I have no issue with any woman or man choosing to work in a "traditionally male" role because it fulfils them. I do have an issue with suggestions that working
in a "traditionally female" role, or viewing childcare as having importance in and of itself, are inherently anti-feminist choices and viewpoints.

What Xenia doesn't seem to see is that the prize, in terms of feminism, is being able to be a corporate fiend if you want and/or work with children or in a "female job" if that suits you (whether you are male or female). A genderless society is the utopia here, not one where women feel compelled to make choices in case men think that they just can't "hack" particular types of work.

I have no doubt that the general

Xenia · 14/10/2010 14:28

Litchick was summarising my message. We only go on to the hyperbole because of the tone of the thread sst by housewives that those of us who choose to reutn rat 1 day or 2 weeks do so because we have to and that people are sorry for us. Plenty return from choice.
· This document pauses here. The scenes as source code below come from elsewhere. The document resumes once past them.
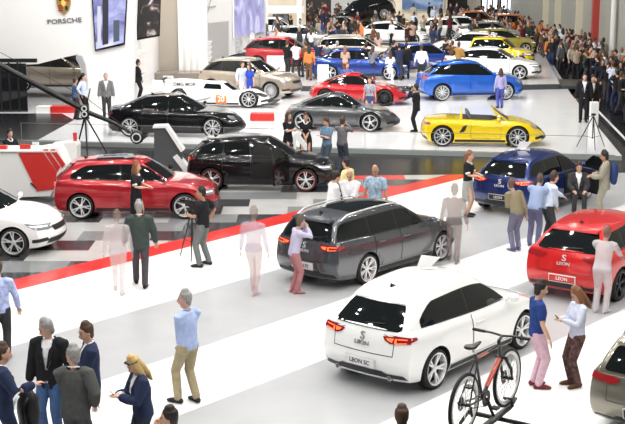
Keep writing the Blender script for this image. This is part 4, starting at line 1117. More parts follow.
# ------------------------------------------------------------------ open roadster
BOX = dict(wb=2.475, W=1.86, r=.345, tw=.26, gc=.13, xr=-2.00, xf=2.24, rflare=.02, fender=.05, pf=.38, pr=.22, cabin=False, mirrors=False, fr=1,
    belt=[(-2.04,.74),(-1.8,.84),(-1.2,.90),(-.5,.88),(.5,.85),(.9,.84),(1.5,.77),(2.0,.60),(2.28,.46)], doors=[(-.30,.68)], tail='round', tz=.74, head='oval', hz=.64, gate=False, style='single', nsp=10,
    front=[(0,.10),(.2,.02),(.4,0),(.6,.05),(.8,.16),(1,.42)], rear=[(0,.14),(.3,0),(.6,.02),(.8,.05),(1,.15)], plate=None)
rd, bvr, pr2 = car_at((516.5, 147.5), STG, -5, BOX, 'roadster', 'yellow open-top roadster on the white stage', PY, rear_px=(443, 146))
patch('cockpit', bvr, [(-.62, -.60), (.42, -.60), (.62, 0), (.42, .60), (-.62, .60)], 'z', mat('cockpit_black', (.01, .01, .01), .7), rd, .012, .1, .12)
for sy in (-1, 1):
    b = BM(); tube(b, [(-.30, sy*.33, .80), (-.38, sy*.33, 1.0), (-.44, sy*.33, 1.10)], [(.07, .22), (.06, .20), (.05, .12)], 14); tube(b, [(-.28, sy*.33, .76), (.12, sy*.33, .80)], [(.06, .22), (.05, .2)], 12, (0, 0, 1))
    bobj('seat', b, mat('seat_leather', (.10, .10, .11), .5), rd, True)
    b = BM(); tube(b, [(-.60, sy*.50, .84), (-.62, sy*.50, 1.08), (-.62, sy*.40, 1.14), (-.62, sy*.24, 1.14), (-.62, sy*.16, 1.06), (-.60, sy*.16, .84)], .028, 8); bobj('roll_hoop', b, PY, rd, True)
    patch('side_vent', bvr, [(-.70, .48), (-.52, .52), (-.42, .74), (-.56, .70)], '+y' if sy > 0 else '-y', BLK, rd, .012, .07, .03)
    b = BM(); ellipsoid(b, (.60, sy*.98, .93), (.07, .11, .065), 14, 10); tube(b, [(.62, sy*.80, .87), (.60, sy*.92, .90)], .02, 8); bobj('wing_mirror', b, PY, rd, True)
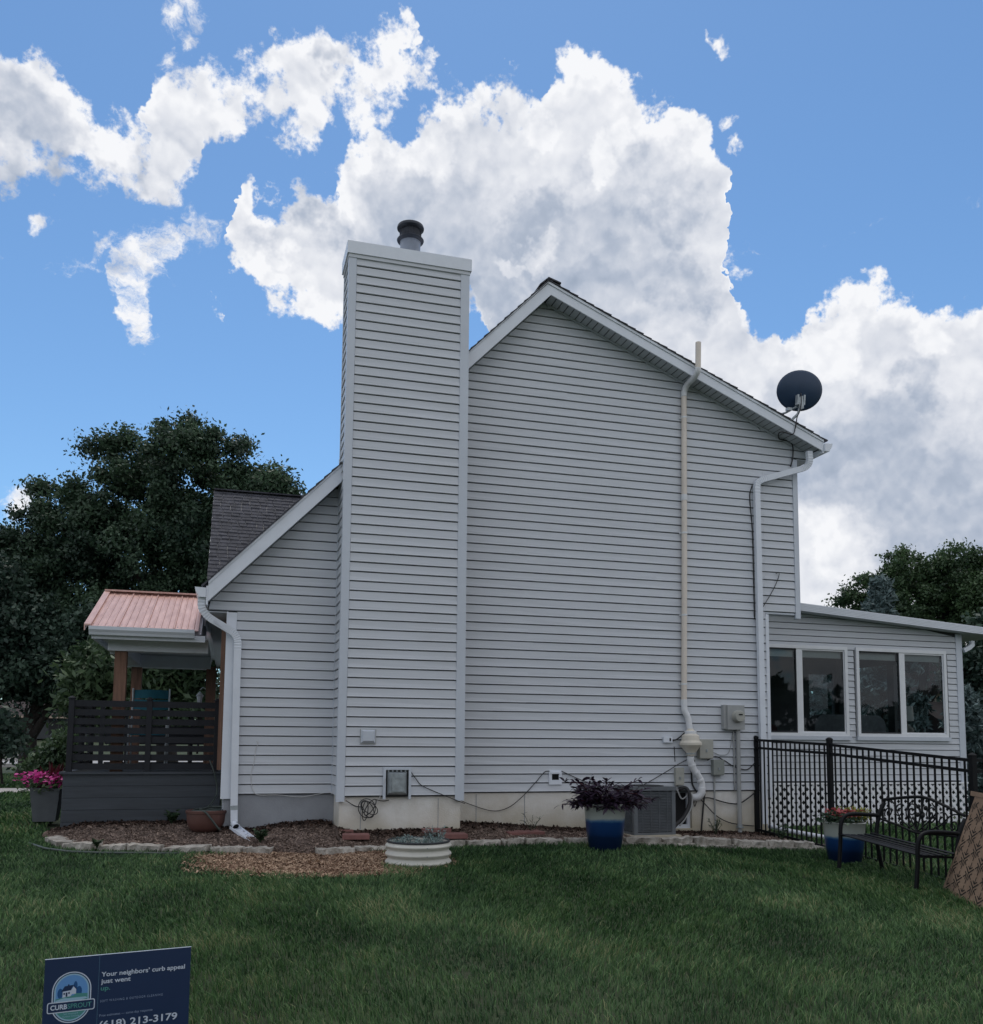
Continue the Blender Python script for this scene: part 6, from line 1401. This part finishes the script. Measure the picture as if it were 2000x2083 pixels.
# ------------------------------------------------------------------ grass
def blades(name, n_, region, hmin, hmax, w, seed, label, dens=None, extra=None):
    rg = np.random.default_rng(seed); x0, x1, y0, y1 = region
    x = rg.uniform(x0, x1, n_); y = rg.uniform(y0, y1, n_)
    if dens is not None: keep = dens(x, y, rg); x, y = x[keep], y[keep]
    n_ = len(x); z = np.array([h(a, b_) for a, b_ in zip(x, y)])
    dcam = np.hypot(x-CAM.x, y-CAM.y)
    pt = .5+.25*np.sin(1.9*x+.8*y+1.3*np.sin(1.1*y+.7*x))+.2*np.sin(4.3*x-3.1*y+2)*np.sin(2.3*y+1.2*x)
    cl_ = np.sin(11*x+3*np.sin(7*y))*np.sin(13*y+2.5*np.sin(9*x)); hh_ = rg.uniform(hmin, hmax, n_)*(.7+.5*pt)*(1+.28*cl_)
    ww = w*rg.uniform(.7, 1.3, n_)*np.clip(dcam/6.5, .75, 2.0)
    a = rg.uniform(0, 2*np.pi, n_); comb = 1.2+1.7*np.sin(.9*x+.5*y)+1.1*np.sin(.35*y-1.3*x)
    lean = rg.uniform(.25, 1.0, n_)
    la = comb+rg.normal(0, 1.3, n_); lx, ly = np.cos(la)*lean*hh_, np.sin(la)*lean*hh_
    sx_, sy_ = np.cos(a)*ww/2, np.sin(a)*ww/2
    b0 = np.stack([x-sx_, y-sy_, z-.01], 1); b1 = np.stack([x+sx_, y+sy_, z-.01], 1)
    m0 = np.stack([x-sx_*.8+lx*.35, y-sy_*.8+ly*.35, z+hh_*.6], 1); m1 = np.stack([x+sx_*.8+lx*.35, y+sy_*.8+ly*.35, z+hh_*.6], 1)
    t0 = np.stack([x-sx_*.1+lx, y-sy_*.1+ly, z+hh_*.92], 1); t1 = np.stack([x+sx_*.1+lx, y+sy_*.1+ly, z+hh_*.92], 1)
    V = np.stack([b0, b1, m1, m0, t1, t0], 1).reshape(-1, 3); k = np.arange(n_)[:, None]*6
    F = np.concatenate([k+[0,1,2,3], k+[3,2,4,5]]); ti = rg.uniform(-.3, .95, n_)+.55*(pt-.3)+.18*cl_+(rg.uniform(0, 1, n_) < .03)*.5
    o = np_mesh(name, V, F, M['grass'], None, 'stuff', np.repeat(ti, 6)); o['label'] = label; o['category'] = 'grass'; return o
EX = np.array([p[0] for p in EDGE]); EY = np.array([p[1] for p in EDGE])
def front(x, y, rg):
    d = np.hypot(x-CAM.x, y-CAM.y)
    vx, vy = x-CAM.x, y-CAM.y; lat = vx*math.cos(YAW)+vy*math.sin(YAW); dep = -vx*math.sin(YAW)+vy*math.cos(YAW)
    vis = (dep > 3.2) & (np.abs(lat) < dep*.70+1.3)
    ey = np.interp(x, EX, EY)
    k = vis & ((y < ey-.07) | (x < -4.7))
    pin = ((x+1.75)/1.22)**2+((y+1.62-.20*np.sin(1.3*x+.3))/.80)**2+.10*np.sin(5*x)+.06*np.sin(9*y+3*x) < 1.0+rg.normal(0, .20, len(x))
    pin &= ~((x > -1.2) & (y < -2.0))
    k &= ~(pin & (y < ey+.1))
    k &= ~((np.hypot(x-TX, y-TY) < .31)|(np.hypot(x-PX, y-PYc) < .17)|(np.hypot(x-QX, y-QY) < .17))
    bare = np.exp(-((x-2.3)/.45)**2-((y+3.1)/.30)**2)*.75+np.exp(-((x-2.0)/.3)**2-((y+4.1)/.25)**2)*.4
    k &= rg.uniform(0, 1, len(x)) > bare
    k &= rg.uniform(0, 1, len(x)) < np.clip(1.15-(d-5)/14, .45, 1)
    return k
blades('lawn_grass', 430000, (-7.2, 4.9, -8.2, 1.2), .032, .066, .0058, 5, 'dense dark green lawn in front of the house', front)
blades('lawn_grass', 26000, (4.45, 9.5, -4.5, 2.8), .05, .09, .010, 6, 'strip of lawn between the black fence and the lattice')
def leftlawn(x, y, rg): return ((x < -4.85) | (y > 4.2)) & ~((y > 7.5) & (y < 9.1))
blades('lawn_grass', 22000, (4.9, 9.5, -8.2, -4.3), .04, .075, .010, 8, 'lawn at the far right beyond the rusted screen')
blades('lawn_grass', 60000, (-11, -4.75, .6, 16), .05, .09, .012, 7, 'lawn between the porch and the sidewalk on the left', leftlawn)
lp_ = [(.93+random.gauss(0,.04), -.5+random.gauss(0,.04), bed_z(.93,-.5)) for _ in range(10)]
def weed(name, x, y, n_, ln_, label, mt='leaf_weed', wd=.012):
    t = thing(name, (x, y, bed_z(x, y)), label, 'weed'); b = MB(); pp_, dd_ = [], []
    for i in range(n_):
        a = random.uniform(0, 6.28); tip = Vector((x+math.cos(a)*ln_*.45, y+math.sin(a)*ln_*.3, bed_z(x,y)+ln_*random.uniform(.5, 1))); P = arc([(x, y, bed_z(x,y)), Vector((x, y, bed_z(x,y))).lerp(tip, .5)+Vector((0,0,.02)), tip], 4)
        b.tube(P, .0025, 4)
        for q in P[2:]: pp_.append(q); dd_.append((random.gauss(0,1), random.gauss(0,1), .5))
    b.build('stem', M[mt], t); leaves('leaf', pp_, dd_, ln_*.30, wd, M[mt], t, .2, 'stuff')
weed('weed', -3.33, .62, 12, .17, 'small green weed growing against the dark deck skirt', wd=.05)
weed('weed', .93, -.45, 5, .26, 'thin dry weed standing in the mulch beneath the sagging cable', wd=.006)
weed('weed', -2.33, -.80, 26, .14, 'green weed clump at the end of the white drain chute', wd=.03)
weed('weed', 3.55, -.3, 16, .22, 'grassy weeds below the utility boxes', wd=.008)
weed('weed', -.22, CY-.06, 12, .07, 'tiny round-leaved weed at the chimney foundation', wd=.03)
weed('weed', 4.15, -.9, 10, .20, 'leafy weeds behind the fence at the end of the border', wd=.02)
weed('weed', -4.0, -.66, 22, .10, 'low weeds growing over the border stones', wd=.02)


# ------------------------------------------------------------------ groups of like things
GR = dict(deck_railing='slat railings of the porch deck', glazed_pot='blue and cream glazed pots', paver='red pavers by the chimney', metal_fence='black metal fence sections', utility_box='utility boxes on the wall', hedge='belts of trees in the distance', spruce_tree='blue-grey spruces', leafy_shrub='leafy shrubs on the left', weed='weeds in the garden bed', distant_house='neighbouring houses', wall_cable='black cables on the wall', utility_cable='cables around the utility boxes', hanging_wire='loose wire ends', white_wire='thin white wires', service_conduit='grey conduits', lawn_grass='lawn grass')
for o_ in list(COL.objects):
    if o_.parent is None:
        k_ = o_.name.split('.')[0]
        if k_ in GR: o_['group'] = GR[k_]
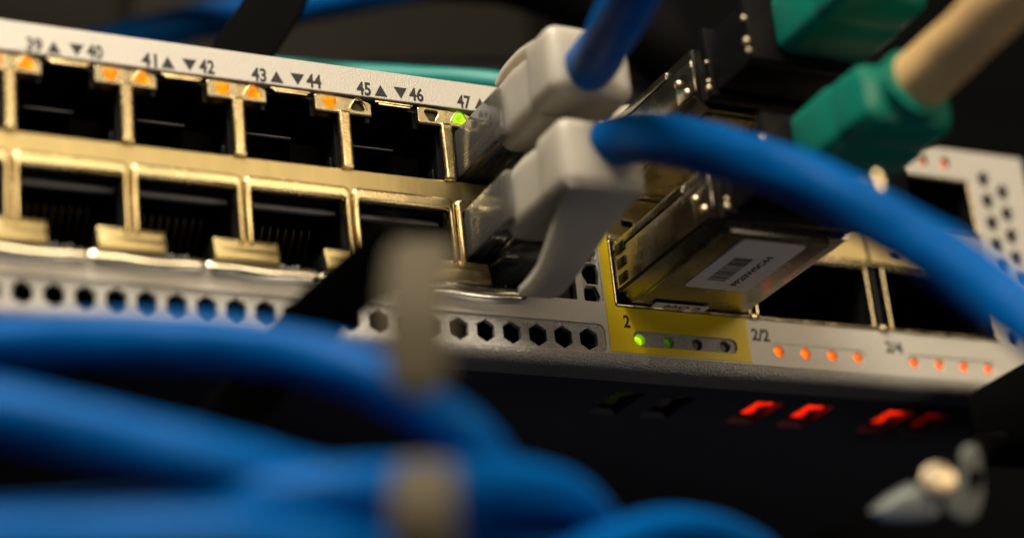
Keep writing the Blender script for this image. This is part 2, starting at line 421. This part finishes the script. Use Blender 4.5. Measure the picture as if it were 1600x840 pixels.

Many men and women want to go back to work.

FlyingInTheCLouds · 14/10/2010 18:21

I always think Xenia doth protest too much.

minipie · 14/10/2010 18:29

I agree Xenia doth protest too much, but only because she's often a (relatively) lone voice against hundreds of people saying "but babies need to be with their mummies".

All she's saying is "not necessarily, and not so much that that means a woman who wants to go back to work very quickly shouldn't do so"

Will stop putting words in your mouth now Xenia Grin

mathanxiety · 14/10/2010 18:45

I always think Xenia doth make too many typos to be able to follow her posts very well, but what I can gather from everything I think she said is that she doesn't seem to appreciate that the feminist fight has now moved on a long way from the need to assert women's right to work outside the home, and that Feminism has now set its sights on creating a workplace where women and men can equally assert their choice to prioritise their families in a way that does not involve remote parenting.

Not babies need to be with their mummies, but their daddies too, and it's a good thing for all when daddies can have the freedom from the workplace ball and chain to do this.

Xenia · 14/10/2010 18:53

I certainly don't understand how so many women seem to adore hours of baby care and cleaning up after the family and husbands because intrinsically that is very very dull work. So are they very very dull women to like it? I just don't get it and because I've been lucky enough to have a fun career and lvoely large family I like to spread the happy message.

You don't often see in the press women who work full time and love it and have big families. We are out there but perhaps too busy to press that point home and yes I have to type fast and I'm working now tonight so I can't write any more.

minipie is right and also I don't think there is any problem at all with women (or men) who choose to return to work in 2 weeks and the criticism of Sarah Palin and Dati in France was disgusting and very very sexist.